Monday, October 10, 2011

Sometimes You’ve Got To Write It, To See It!

As many of you know, I’ve been really concentrating on writing the Mary Ann Coe book lately. I’m 380 pages into the first draft, and have now decided that instead of a feature length film this book will need to be a mini-series (hopefully HBO!) I’m certainly learning a lot during this process, and I thought I’d outline a few of these “Aha” moments here.

1. Where do you begin – We’ve done so much research that it seemed daunting at first to know how to organize all of it so that it made sense and flowed. I decided to start with an outline, and as chapters suggested themselves, I would add them later. I then created one page in Microsoft Word for each chapter. This has had the added benefit of making it easier to find the chapter I’m looking for as I scroll through the ever growing document, as the chapter header is visible when using the right scroll bar.

2. What to do when you’re stuck – Sometimes finding the words to actually start the book seemed the hardest of all. I remembered back to a college level writing class I took at Syracuse University, and remembered my professor saying that it’s often easier to write in blocks, where the inspiration hits, not necessarily in a linear pattern, from beginning to end. So, if the intro is bringing you to a standstill, go on to a section of the book where you have something to say, and come back to the introduction later.

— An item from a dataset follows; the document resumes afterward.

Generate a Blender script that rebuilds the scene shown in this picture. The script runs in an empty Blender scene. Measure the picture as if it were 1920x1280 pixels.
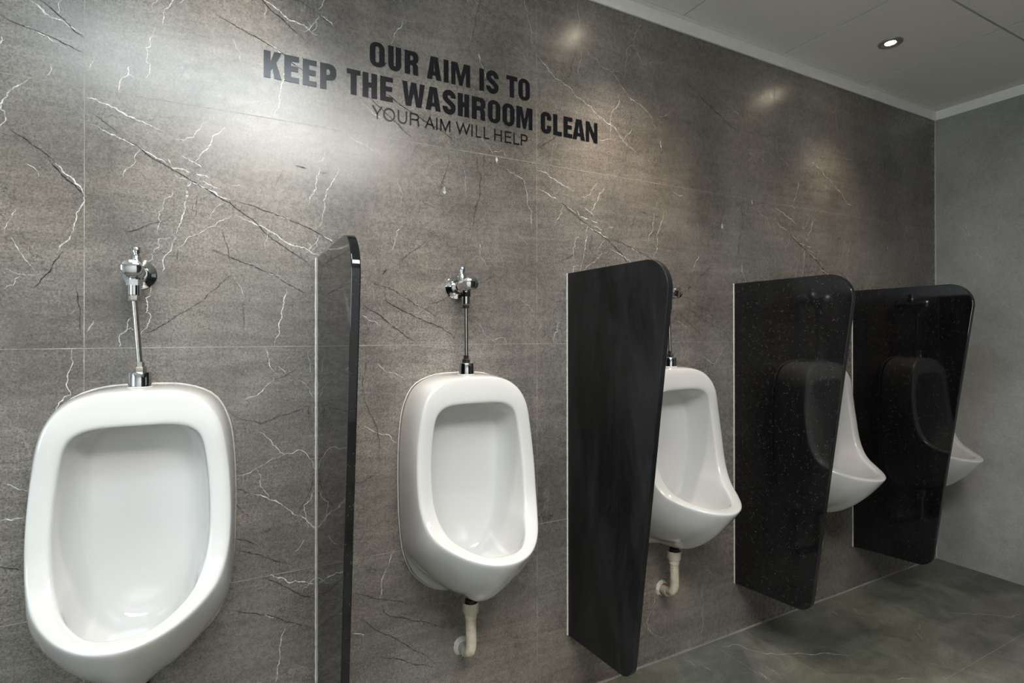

3. It’s important to put your subjects in context, to their times and communities. While writing about a certain place, I have found it helpful to have a copy of the history of that place at hand. It really helps to learn more about the geography and the other people in the towns where your family lived, as they will play a part in the story also. And don’t discount the importance of religion – if you can identify the church or society your ancestor belonged to, you can better understand the circle that he or she moved in.

4. Most importantly, I’ve learned that writing about your genealogy research allows you to look at it as a whole, as opposed to just reviewing it in a genealogy database. I found that when I was writing that entire new avenues of research would open up to me, as I would be looking at several people at once, as opposed to the way you look at individuals or families in a database (one person or family at a time). In writing about all these interrelated individuals, I have noticed connections that I had not previously made. Sometimes you’ve got to write it, to see it!